15. Companies should structure directors’ remuneration to relate incentives to sustainable long-term business performance. Long-term performance incentives should be provided only in the form of company shares to be held at least until after the executive has retired from the business.

  • Kay identifies succinctly all the assymetries and potential gaming outcomes of the bonus system (in short: upside payment, no downside risk) to reach the conclusion that only skin-in the-game (shares), held until career end will end the gravy train. Kay has done well to target areas where responsibility can be shifted towards “would I do this with my own money” questions. There is, of course, a problematic international dimension here, if bonus payment in shares is not the norm globally, could the much discussed brain drain for management become a flight to cash?

16. Asset management firms should similarly structure managers’ remuneration so as to align the interests of asset managers with the interests and timescales of their clients. Pay should therefore not be related to short-term performance of the investment fund or asset management firm. Rather a long-term performance incentive should be provided in the form of an interest in the fund (either directly or via the firm) to be held at least until the manager is no longer responsible for that fund.

  • Another skin-in-the-game recommendation that if adopted would change the nature of asset management. There will be difficulty identifying the ‘long-term’ timeframe for bonuses and fund manager responsibility for a fund does not in itself have to be long-term and performance could be pumped over the short-term up to meet a cash interest (say if a manager plans to leave). It’s a challenge to the existing status quo and especially to asset owners to redesign the remuneration of their service providers based on value creation and participation over a reasonable time period….expect the investment industry to ignore or squeal vigorously.

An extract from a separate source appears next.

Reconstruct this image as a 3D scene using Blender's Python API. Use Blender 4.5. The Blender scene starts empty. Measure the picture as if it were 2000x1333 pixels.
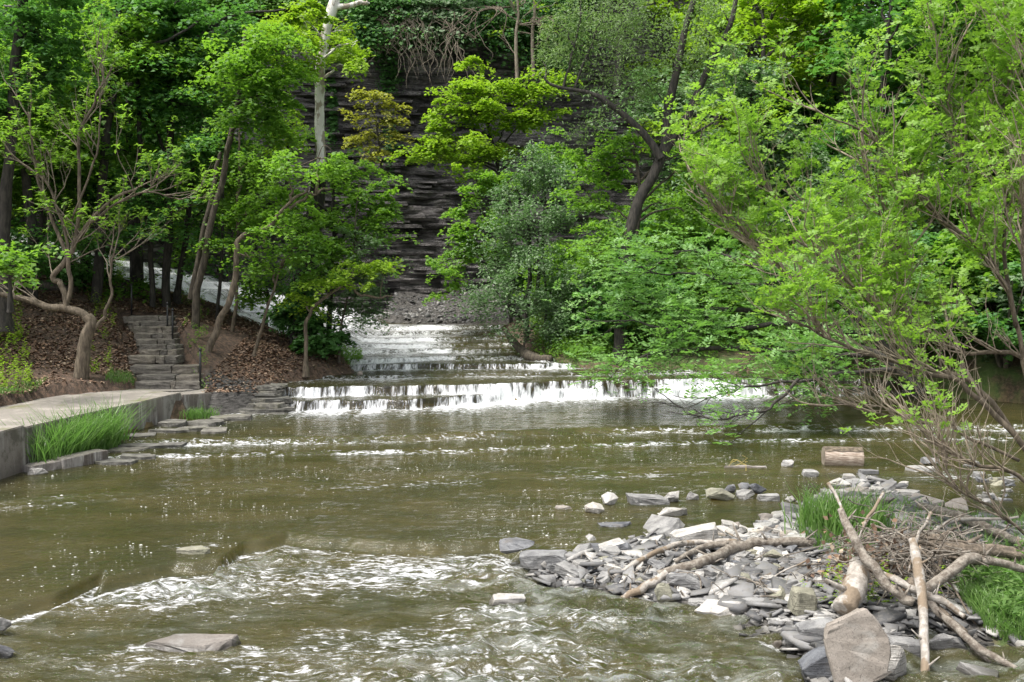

But public opinion on bonuses has crossed a rubicon.17. The Government should explore the most cost effective means for individual investors to hold shares directly on an electronic register.
  • It’s true that equity markets have become somewhat divorced from individuals taking an active interest in local national companies, economic growth and investing in that. Updating equity markets for the internet age is a good idea, and the government should also look at on-line share-voting participation as well as ways for individual fund members to have a proportional voice in the investments they make via retail funds or pension plans. If the concept of ‘public’ equity markets is to have any meaning for the future, the ‘public’ rationale has to be revitalised.